* _What the task requires_: Go through the material and write it all out exactly, minus the pictures.
** Begin Given information **
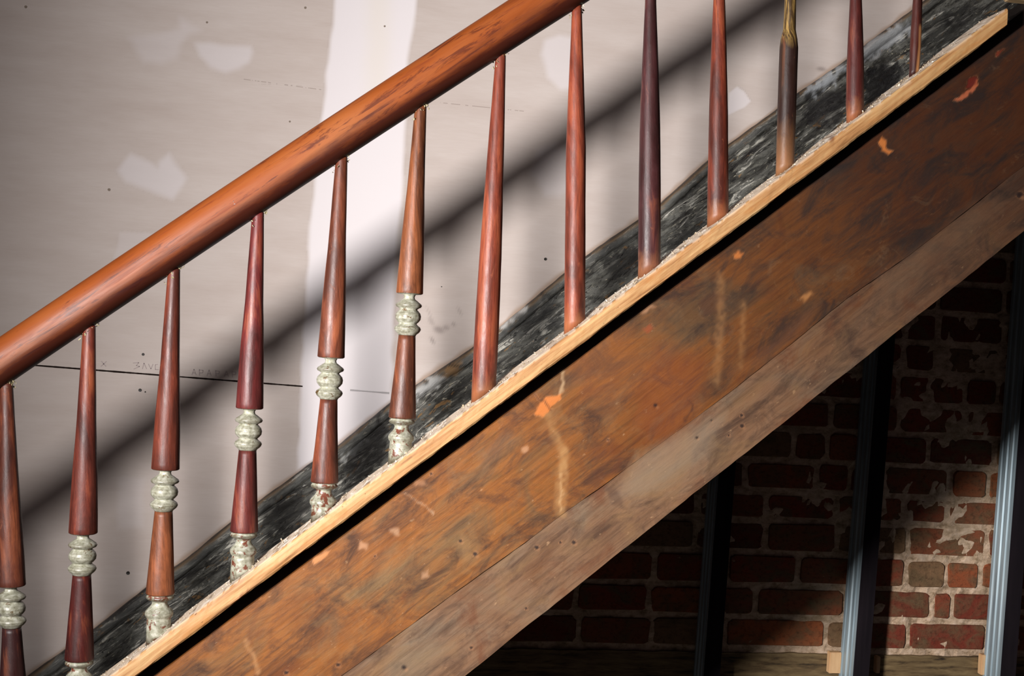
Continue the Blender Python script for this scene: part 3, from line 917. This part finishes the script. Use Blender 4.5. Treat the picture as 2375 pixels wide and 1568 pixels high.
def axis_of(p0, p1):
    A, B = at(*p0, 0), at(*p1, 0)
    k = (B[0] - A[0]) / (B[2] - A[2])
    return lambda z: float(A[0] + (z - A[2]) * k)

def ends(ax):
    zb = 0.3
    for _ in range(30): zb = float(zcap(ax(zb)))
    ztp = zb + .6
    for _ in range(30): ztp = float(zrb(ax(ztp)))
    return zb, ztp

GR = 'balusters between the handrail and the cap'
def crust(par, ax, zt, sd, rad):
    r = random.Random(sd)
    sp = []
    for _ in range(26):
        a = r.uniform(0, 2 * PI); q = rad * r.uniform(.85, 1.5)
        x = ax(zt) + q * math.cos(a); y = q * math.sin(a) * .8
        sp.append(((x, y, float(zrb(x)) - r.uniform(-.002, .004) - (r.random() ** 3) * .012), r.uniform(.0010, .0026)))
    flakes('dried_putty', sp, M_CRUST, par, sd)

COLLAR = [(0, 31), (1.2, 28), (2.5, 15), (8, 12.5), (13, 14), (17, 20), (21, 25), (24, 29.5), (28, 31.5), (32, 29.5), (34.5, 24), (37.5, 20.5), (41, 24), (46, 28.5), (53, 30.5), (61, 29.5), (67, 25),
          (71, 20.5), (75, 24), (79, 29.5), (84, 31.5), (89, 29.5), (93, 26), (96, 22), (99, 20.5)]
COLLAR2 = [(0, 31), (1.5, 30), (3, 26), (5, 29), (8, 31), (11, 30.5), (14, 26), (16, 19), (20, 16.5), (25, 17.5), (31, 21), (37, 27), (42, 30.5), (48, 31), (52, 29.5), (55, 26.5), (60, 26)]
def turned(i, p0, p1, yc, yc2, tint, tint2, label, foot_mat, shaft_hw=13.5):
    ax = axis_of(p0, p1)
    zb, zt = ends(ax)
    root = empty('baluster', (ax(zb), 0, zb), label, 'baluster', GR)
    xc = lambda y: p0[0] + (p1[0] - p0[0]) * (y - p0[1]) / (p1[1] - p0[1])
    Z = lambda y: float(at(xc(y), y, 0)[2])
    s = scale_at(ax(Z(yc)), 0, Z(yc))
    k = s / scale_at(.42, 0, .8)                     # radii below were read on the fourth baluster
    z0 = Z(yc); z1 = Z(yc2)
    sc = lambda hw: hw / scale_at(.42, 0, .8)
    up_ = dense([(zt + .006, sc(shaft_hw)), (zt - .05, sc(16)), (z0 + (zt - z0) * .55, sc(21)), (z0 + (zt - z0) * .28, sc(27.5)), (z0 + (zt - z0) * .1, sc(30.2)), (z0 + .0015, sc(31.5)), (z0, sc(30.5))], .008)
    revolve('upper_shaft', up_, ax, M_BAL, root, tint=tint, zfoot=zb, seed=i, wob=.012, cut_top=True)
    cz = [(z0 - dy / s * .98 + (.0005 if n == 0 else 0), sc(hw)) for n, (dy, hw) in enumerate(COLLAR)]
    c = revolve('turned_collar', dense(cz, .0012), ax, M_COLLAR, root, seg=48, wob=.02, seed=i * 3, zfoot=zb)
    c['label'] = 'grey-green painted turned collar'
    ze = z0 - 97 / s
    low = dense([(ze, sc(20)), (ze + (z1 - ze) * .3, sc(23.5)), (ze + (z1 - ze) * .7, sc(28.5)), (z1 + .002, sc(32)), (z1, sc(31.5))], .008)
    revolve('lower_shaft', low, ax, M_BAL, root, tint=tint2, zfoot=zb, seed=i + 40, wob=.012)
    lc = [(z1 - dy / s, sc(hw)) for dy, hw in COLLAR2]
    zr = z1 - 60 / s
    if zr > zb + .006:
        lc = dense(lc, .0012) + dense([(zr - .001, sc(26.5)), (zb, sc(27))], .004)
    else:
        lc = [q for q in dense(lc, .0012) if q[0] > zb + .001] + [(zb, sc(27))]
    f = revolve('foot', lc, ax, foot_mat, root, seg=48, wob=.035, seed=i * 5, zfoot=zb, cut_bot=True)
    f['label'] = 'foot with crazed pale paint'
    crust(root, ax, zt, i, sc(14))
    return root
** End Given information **
* _Solution for this exercise_:
Continue the Blender Python script for this scene: part 3, from line 917. This part finishes the script. Use Blender 4.5. Treat the picture as 2375 pixels wide and 1568 pixels high.
def axis_of(p0, p1):
    A, B = at(*p0, 0), at(*p1, 0)
    k = (B[0] - A[0]) / (B[2] - A[2])
    return lambda z: float(A[0] + (z - A[2]) * k)

def ends(ax):
    zb = 0.3
    for _ in range(30): zb = float(zcap(ax(zb)))
    ztp = zb + .6
    for _ in range(30): ztp = float(zrb(ax(ztp)))
    return zb, ztp

GR = 'balusters between the handrail and the cap'
def crust(par, ax, zt, sd, rad):
    r = random.Random(sd)
    sp = []
    for _ in range(26):
        a = r.uniform(0, 2 * PI); q = rad * r.uniform(.85, 1.5)
        x = ax(zt) + q * math.cos(a); y = q * math.sin(a) * .8
        sp.append(((x, y, float(zrb(x)) - r.uniform(-.002, .004) - (r.random() ** 3) * .012), r.uniform(.0010, .0026)))
    flakes('dried_putty', sp, M_CRUST, par, sd)

COLLAR = [(0, 31), (1.2, 28), (2.5, 15), (8, 12.5), (13, 14), (17, 20), (21, 25), (24, 29.5), (28, 31.5), (32, 29.5), (34.5, 24), (37.5, 20.5), (41, 24), (46, 28.5), (53, 30.5), (61, 29.5), (67, 25),
          (71, 20.5), (75, 24), (79, 29.5), (84, 31.5), (89, 29.5), (93, 26), (96, 22), (99, 20.5)]
COLLAR2 = [(0, 31), (1.5, 30), (3, 26), (5, 29), (8, 31), (11, 30.5), (14, 26), (16, 19), (20, 16.5), (25, 17.5), (31, 21), (37, 27), (42, 30.5), (48, 31), (52, 29.5), (55, 26.5), (60, 26)]
def turned(i, p0, p1, yc, yc2, tint, tint2, label, foot_mat, shaft_hw=13.5):
    ax = axis_of(p0, p1)
    zb, zt = ends(ax)
    root = empty('baluster', (ax(zb), 0, zb), label, 'baluster', GR)
    xc = lambda y: p0[0] + (p1[0] - p0[0]) * (y - p0[1]) / (p1[1] - p0[1])
    Z = lambda y: float(at(xc(y), y, 0)[2])
    s = scale_at(ax(Z(yc)), 0, Z(yc))
    k = s / scale_at(.42, 0, .8)                     # radii below were read on the fourth baluster
    z0 = Z(yc); z1 = Z(yc2)
    sc = lambda hw: hw / scale_at(.42, 0, .8)
    up_ = dense([(zt + .006, sc(shaft_hw)), (zt - .05, sc(16)), (z0 + (zt - z0) * .55, sc(21)), (z0 + (zt - z0) * .28, sc(27.5)), (z0 + (zt - z0) * .1, sc(30.2)), (z0 + .0015, sc(31.5)), (z0, sc(30.5))], .008)
    revolve('upper_shaft', up_, ax, M_BAL, root, tint=tint, zfoot=zb, seed=i, wob=.012, cut_top=True)
    cz = [(z0 - dy / s * .98 + (.0005 if n == 0 else 0), sc(hw)) for n, (dy, hw) in enumerate(COLLAR)]
    c = revolve('turned_collar', dense(cz, .0012), ax, M_COLLAR, root, seg=48, wob=.02, seed=i * 3, zfoot=zb)
    c['label'] = 'grey-green painted turned collar'
    ze = z0 - 97 / s
    low = dense([(ze, sc(20)), (ze + (z1 - ze) * .3, sc(23.5)), (ze + (z1 - ze) * .7, sc(28.5)), (z1 + .002, sc(32)), (z1, sc(31.5))], .008)
    revolve('lower_shaft', low, ax, M_BAL, root, tint=tint2, zfoot=zb, seed=i + 40, wob=.012)
    lc = [(z1 - dy / s, sc(hw)) for dy, hw in COLLAR2]
    zr = z1 - 60 / s
    if zr > zb + .006:
        lc = dense(lc, .0012) + dense([(zr - .001, sc(26.5)), (zb, sc(27))], .004)
    else:
        lc = [q for q in dense(lc, .0012) if q[0] > zb + .001] + [(zb, sc(27))]
    f = revolve('foot', lc, ax, foot_mat, root, seg=48, wob=.035, seed=i * 5, zfoot=zb, cut_bot=True)
    f['label'] = 'foot with crazed pale paint'
    crust(root, ax, zt, i, sc(14))
    return root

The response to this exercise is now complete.